The American destroyer in the Panama canal can be used to successfully counter-attack German submarines on A1 if the subs hit the American Atlantic fleet on G1. In my opinion, the problem with the OOB German attack on the US transports isn’t just that the Americans are forced to lose a lot of expensive ships – it’s also that the position of the German subs makes it extremely awkward to remove them! You really don’t want to send the British Canadian destroyer south to clean up subs; that destroyer is needed as the nucleus of a new British Atlantic fleet. But if you don’t send the Canadian DD, and the only American DD in range is dead, then the fastest the Americans can hope to progress is to build a new DD on A1, attack the German subs on A2, and then finally start Operation Torch (attacking North Africa) on A3. With an extra DD waiting in Panama (plus the usual CA, plus the American air force), the Americans can trivially kill off the German subs on A1, build new transports on A1, and start Operation Torch on A2 – a full turn earlier, and therefore early enough to “catch up” with the Germans in Africa before they plunder all of Africa. Of course, if the Germans don’t attack the American fleet on G1, or if you prefer a KJF strategy, the destroyer and cruiser in Panama can also reach the San Francisco sea zone on A1 to help bulk up your fleet there, so that you can drop a fleet in the San Francisco sea zone on A1 that’s likely to be able to move to the Solomon Islands on A2 – again, a full turn ahead of the typical OOB schedule.
Finally, the American AAA gun in Szechuan means you can get 50-50 odds against the maximum attack of 1 inf, 1 art, 2 ftr, 1 bmr just by adding the 1 Russian infantry from Kazakh – no need to send a Russian tank or fighter.

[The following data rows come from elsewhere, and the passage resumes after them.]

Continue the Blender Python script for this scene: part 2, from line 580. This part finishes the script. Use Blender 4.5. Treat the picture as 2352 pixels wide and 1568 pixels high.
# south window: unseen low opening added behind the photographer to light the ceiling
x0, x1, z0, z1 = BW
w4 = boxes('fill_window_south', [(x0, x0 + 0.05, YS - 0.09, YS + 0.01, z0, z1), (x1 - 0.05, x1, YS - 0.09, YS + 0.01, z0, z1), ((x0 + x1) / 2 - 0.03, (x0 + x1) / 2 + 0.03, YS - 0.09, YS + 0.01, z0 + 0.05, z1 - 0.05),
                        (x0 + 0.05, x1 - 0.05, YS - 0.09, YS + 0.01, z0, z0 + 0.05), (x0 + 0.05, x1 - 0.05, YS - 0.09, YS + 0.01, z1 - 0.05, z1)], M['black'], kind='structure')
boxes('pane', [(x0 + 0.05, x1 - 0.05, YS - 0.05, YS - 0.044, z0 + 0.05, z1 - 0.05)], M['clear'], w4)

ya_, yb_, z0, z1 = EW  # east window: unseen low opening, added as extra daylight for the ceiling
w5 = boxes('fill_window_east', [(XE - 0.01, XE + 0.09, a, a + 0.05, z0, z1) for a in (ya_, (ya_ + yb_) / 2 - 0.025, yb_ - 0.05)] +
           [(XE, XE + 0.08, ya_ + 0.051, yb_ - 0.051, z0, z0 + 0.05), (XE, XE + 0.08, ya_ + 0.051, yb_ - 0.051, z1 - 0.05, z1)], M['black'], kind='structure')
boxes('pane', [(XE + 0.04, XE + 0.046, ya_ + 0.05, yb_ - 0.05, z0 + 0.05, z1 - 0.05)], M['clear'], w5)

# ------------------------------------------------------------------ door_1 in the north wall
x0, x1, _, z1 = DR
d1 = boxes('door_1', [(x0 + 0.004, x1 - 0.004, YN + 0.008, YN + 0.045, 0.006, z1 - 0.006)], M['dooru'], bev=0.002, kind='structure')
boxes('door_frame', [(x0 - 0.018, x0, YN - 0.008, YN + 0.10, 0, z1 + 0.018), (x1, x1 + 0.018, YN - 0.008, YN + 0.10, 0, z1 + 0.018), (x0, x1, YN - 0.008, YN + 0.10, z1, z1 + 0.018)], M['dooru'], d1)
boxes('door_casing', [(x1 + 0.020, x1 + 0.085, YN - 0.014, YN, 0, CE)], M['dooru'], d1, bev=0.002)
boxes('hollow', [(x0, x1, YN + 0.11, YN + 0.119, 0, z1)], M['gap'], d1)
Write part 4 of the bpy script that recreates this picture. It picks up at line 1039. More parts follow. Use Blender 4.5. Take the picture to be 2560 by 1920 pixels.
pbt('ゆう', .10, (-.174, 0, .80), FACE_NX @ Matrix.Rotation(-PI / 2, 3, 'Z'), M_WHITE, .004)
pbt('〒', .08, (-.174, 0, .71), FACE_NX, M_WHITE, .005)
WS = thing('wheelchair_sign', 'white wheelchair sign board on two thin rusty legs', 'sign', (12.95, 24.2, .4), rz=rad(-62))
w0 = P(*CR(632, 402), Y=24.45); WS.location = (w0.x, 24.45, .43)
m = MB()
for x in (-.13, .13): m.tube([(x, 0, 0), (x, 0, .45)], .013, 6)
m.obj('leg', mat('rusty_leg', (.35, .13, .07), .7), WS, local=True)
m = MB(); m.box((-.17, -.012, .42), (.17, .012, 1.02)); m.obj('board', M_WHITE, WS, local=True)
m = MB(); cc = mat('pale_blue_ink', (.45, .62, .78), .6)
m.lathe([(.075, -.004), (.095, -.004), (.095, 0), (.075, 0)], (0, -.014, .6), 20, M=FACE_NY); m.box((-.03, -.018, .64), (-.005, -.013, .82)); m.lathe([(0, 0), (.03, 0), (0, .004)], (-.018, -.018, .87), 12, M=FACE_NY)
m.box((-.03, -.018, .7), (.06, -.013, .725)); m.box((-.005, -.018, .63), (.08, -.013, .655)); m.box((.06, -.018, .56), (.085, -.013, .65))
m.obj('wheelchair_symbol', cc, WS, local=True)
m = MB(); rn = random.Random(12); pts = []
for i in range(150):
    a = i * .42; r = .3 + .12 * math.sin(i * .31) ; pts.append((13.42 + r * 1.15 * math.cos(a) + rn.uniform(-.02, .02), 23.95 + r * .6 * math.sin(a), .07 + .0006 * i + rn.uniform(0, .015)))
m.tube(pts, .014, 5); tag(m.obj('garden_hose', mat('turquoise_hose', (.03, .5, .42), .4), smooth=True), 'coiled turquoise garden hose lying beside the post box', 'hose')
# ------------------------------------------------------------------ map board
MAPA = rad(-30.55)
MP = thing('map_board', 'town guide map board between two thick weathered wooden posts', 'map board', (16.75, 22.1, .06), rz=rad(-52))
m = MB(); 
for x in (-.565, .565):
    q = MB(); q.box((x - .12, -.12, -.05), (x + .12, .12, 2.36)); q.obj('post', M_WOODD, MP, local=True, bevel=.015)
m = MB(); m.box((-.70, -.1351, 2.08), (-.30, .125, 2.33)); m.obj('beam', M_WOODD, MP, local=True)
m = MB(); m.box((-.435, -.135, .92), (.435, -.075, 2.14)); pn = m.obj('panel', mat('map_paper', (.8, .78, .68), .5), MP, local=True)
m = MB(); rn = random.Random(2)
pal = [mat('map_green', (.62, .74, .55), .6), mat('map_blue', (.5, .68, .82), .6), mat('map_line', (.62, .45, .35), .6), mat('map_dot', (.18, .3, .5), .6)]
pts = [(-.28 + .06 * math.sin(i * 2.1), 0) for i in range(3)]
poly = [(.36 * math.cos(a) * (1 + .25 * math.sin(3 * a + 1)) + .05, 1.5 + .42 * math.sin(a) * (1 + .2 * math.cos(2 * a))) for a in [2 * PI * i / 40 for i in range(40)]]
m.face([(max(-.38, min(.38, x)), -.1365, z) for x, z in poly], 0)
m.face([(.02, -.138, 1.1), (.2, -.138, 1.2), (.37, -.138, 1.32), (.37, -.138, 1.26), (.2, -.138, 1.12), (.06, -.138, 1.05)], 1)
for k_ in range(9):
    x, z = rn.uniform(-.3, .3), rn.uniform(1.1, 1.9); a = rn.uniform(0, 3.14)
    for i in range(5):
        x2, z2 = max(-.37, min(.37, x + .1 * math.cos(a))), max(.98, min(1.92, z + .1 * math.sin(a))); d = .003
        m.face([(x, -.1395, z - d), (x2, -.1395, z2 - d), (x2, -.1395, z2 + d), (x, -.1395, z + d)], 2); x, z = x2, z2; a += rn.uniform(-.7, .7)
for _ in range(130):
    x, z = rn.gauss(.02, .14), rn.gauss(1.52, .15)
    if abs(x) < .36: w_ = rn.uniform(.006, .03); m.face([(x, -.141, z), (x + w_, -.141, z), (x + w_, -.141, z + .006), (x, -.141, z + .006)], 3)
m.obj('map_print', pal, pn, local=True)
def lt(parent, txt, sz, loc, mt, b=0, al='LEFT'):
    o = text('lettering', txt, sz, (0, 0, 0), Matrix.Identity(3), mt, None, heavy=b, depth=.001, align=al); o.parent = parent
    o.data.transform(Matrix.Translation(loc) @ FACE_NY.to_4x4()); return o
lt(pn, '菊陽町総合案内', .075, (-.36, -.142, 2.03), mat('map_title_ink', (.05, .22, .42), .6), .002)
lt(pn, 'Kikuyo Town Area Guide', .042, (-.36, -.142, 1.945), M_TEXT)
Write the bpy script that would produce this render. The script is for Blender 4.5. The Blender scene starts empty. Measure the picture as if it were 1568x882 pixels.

The factory in Sinkiang means that if Japan passes up the attack on Szechuan, you can withdraw in good order to Sinkiang on A1, build a tank in the Chinese factory, and wind up with something like 4 inf, 1 tnk, 1 ftr, 1 AAA, depending on how many Russian infantry you want to use as reinforcements on R2. If Japan really wants to attack that stack on J2, then Japan is going to have to sacrifice something important: either multiple fighter casualties, or let Russia keep its factory in Vladivostok, or ease up on India to the point where Britain can start going on the offensive, or let the Americans have the New Guinea factory. The point is that now it’s not just the Allies who have impossibly many targets to secure on the first couple of turns – now the Axis do too!
Technically, the overall “bid value” is 74 IPCs for the Allies and 42 IPCs for the Axis, meaning a net bid of $32 for the Allies, but all of these bids are so sub-optimal compared to what a traditional bidder would choose that I hardly think it’s worth the effort of counting it up.